Electrochemical properties of bamboo-shaped multiwalled carbon nanotubes generated by solid state pyrolysis

We report herein on an electrochemical study of bamboo-shaped multiwalled carbon nanotubes (BMWCNTs) that were synthesized by a simple and efficient solid state pyrolysis method. Cyclic voltammetry was used to evaluate the electrochemical behavior of BWCNTs in 0.1 M KCl containing 5 mM of K4Fe(CN)6. The electron transfer rates of as-synthesized bamboo-shaped multiwalled carbon nanotubes and commercial hollow multiwalled CNTs were evaluated and compared. Among the studied electrodes, BMWCNTs showed a faster electron transfer rate, as compared with the other electrodes.
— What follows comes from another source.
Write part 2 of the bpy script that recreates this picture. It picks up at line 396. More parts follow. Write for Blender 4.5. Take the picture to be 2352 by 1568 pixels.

The higher electron transfer kinetics can be attributed to the surface oxide functional groups. IR, Raman, XPS, and electrochemical studies showed that the as-synthesized carbon nanotubes exhibit some functional groups on BMWCNTs. This phenomenon can be attributed to the larger amount of exposed edge planes in the as-prepared BMWCNTs, as compared with the ordinary multiwalled carbon nanotubes. The capacitive properties of BMWCNTs electrodes were studied in 1 M KNO3 using cyclic voltammetry with the scan rates ranging from 25 to 500 mV/s. The specific capacitance of the BMWCNTs electrodes were 11.5 and 6.7 F/g with scan rates of 25 and 500 mV/s, respectively.